Derzeit werden dort Arbeiten Arno Rinks den Bildern Rauchs gegenübergestellt. Der 20 Jahre ältere Rink war an der Leipziger Kunsthochschule nicht nur „prägender Lehrender, sondern [wurde] auch väterlicher Freund und Wegbegleiter“ (Kerstin Wahala, Kuratorin der Ausstellung und Vorsitzende des Vorstands der Grafikstiftung) des Künstlers. Gezeigt werden Arbeiten Rinks aus den Jahren 2011 (Atelier II, Öl auf Leinwand) bis 2016 (Klang, Öl auf Leinwand). Farblich sehr pastöse und stark abstrahierende Auseinandersetzungen mit dem Künstlertum und der Vergänglichkeit von Geschaffenem im Wissen um die unerhörten Lasten und Herausforderungen des Erbes der Vorgänger über die Jahrhunderte hinweg. Der Dialog mit dem Schüler gewinnt dadurch eine geradezu unerhörte Brisanz. Zumal Rauch in zwei Arbeiten aus dem Jahre 2017, der Lithographie „Das Lichtlein“ und dem mit Öl auf Papier gearbeiteten „Stammbaum“, neue Töne, auch farblicher Natur, anschlägt. Das lange Zeit dominierende Grün der Schlangenmenschen weicht einem aggressiven Rot. Eine Art Sancho Pansa erscheint mit Benzinkanistern. Die fortlaufenden Versuche, Verlusterfahrungen künstlerisch zu bewältigen, verbinden sich mit stärker werdenden Zukunftsängsten.
Ein unpolitischer Künstler, wie manche Interpretatoren meinen, ist das nicht. Seine Wahrheiten kommen aber eher leise daher, vordergründigen Deutungen verschließen sie sich. Wer glaubt, den Schlüssel zu dessen Bildern gefunden zu haben, wird mit diesem schon am nächsten Schloss der vielfach „gesicherten“ Bildfindungen scheitern und einen weiteren suchen müssen. Das gehört wohl zum Wesen großer Kunst. Sie macht Mühe beim Aneignen, Missverständnisse sind da unabdingbar.
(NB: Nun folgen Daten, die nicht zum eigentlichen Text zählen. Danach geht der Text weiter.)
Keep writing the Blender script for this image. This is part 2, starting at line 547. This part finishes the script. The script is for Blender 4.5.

Nicht in die Rubrik Missverständnis, eher in die Kiste gallenfarbener Bösartigkeiten gehört der Vorwurf, dass der Mann mit seinen Bildern Geld verdiene, sehr viel Geld sogar. Darf ein ostdeutscher Maler das überhaupt? Gehören die nicht allesamt in Sack und Asche oder nicht wenigstens in Verhältnisse wie Spitzwegs „Armer Poet“? Ich meine, die Perversitäten des zeitgenössischen Kunsthandels sollte man den Künstlern nicht vorwerfen. Auch Michelangelo, Rubens und Picasso waren zu Lebzeiten hochdotierte Leute – während die Mehrzahl ihrer Berufskollegen nicht wusste, wie sie die nächste Leinwand bezahlen sollte. Aber das ist ein anderes, ziemlich kunstfernes Thema.
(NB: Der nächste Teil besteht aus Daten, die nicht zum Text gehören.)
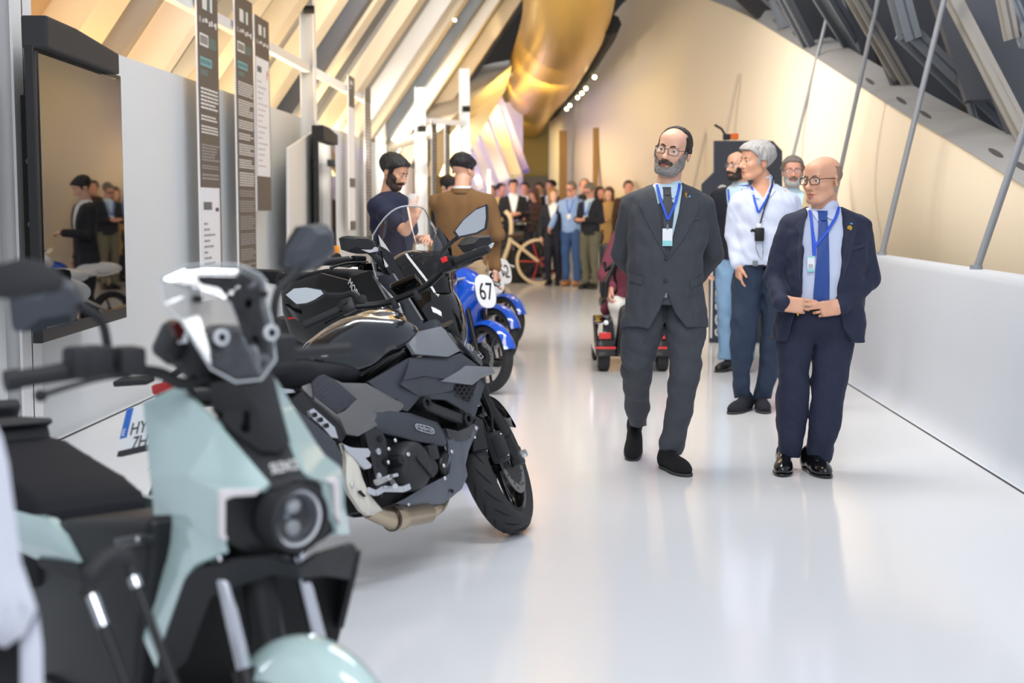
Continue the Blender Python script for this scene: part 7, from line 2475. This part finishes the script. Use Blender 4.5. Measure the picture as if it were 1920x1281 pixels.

Man muss Neo Rauchs Arbeiten nicht mögen, die Auseinandersetzung mit ihnen lohnt allemal. Den Weg nach Aschersleben sind sie wert – und nehmen Sie sich auch ein wenig Zeit für diese Stadt. Sie werden nicht enttäuscht sein.
Bis zu Feininger in Quedlinburg sind es dann übrigens nur noch 20 Minuten …

Arno Rink. Neo Rauch, Grafikstiftung Neo Rauch, 06449 Aschersleben, Wilhelmstraße 21-23; bis 29. April 2018.